Since you were able to write the code for FDTD equations derived directly from Maxwell's curl equations, then I guess you already know the features an antenna structure has to have to radiate.
First, we need to be clear about the near zero S11.
Since S11 is the input reflection coefficient, then it's worst value is 1 (all is reflected), and its most desired value is zero (no power reflected - all is radiated).
If instead, you meant S11 expressed in dB, then a value near 0dB is indeed a bad thing. A desired low reflection value would be fractional, giving negative values in dB eg. -25dB being the good thing.
One possible cause of analysis problems in FDTD is inadvertently using a forcing voltage source where the internal resistance is zero. This model generates non-physical reflections.
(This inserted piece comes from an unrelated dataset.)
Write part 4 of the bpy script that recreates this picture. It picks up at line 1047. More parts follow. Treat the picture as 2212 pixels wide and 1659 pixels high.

The antenna feed point should be driven by a voltage signal in series with a resistance which can be varied to suit.
It is perfectly possible have a antenna shape that works well, yet it also has a very low radiation resistance. Additionally, the feed does not have to be at a place where the driving point impedance is resistive. It can be where the impedance is complex.
I choose an arbitrary example of a magnetic loop antenna which can have radiation resistance lower than 0.5 Ohms, and needs to be made of substantial diameter copper tube to make the physical resistance much less than that, to get efficiency.
Such an antenna, connected to a source, and analysed for S11 at 50 Ohms reference, would reflect nearly all. But when driven via a matching network, maybe with a coupling arrangement, it could then present a good S11.
Without knowing your antenna structure, we cannot tell if the (maybe) poor S11 is because of the structure shape, or because of the mathematical model. Beyond the speculations above, I regret I may not be able to help you much.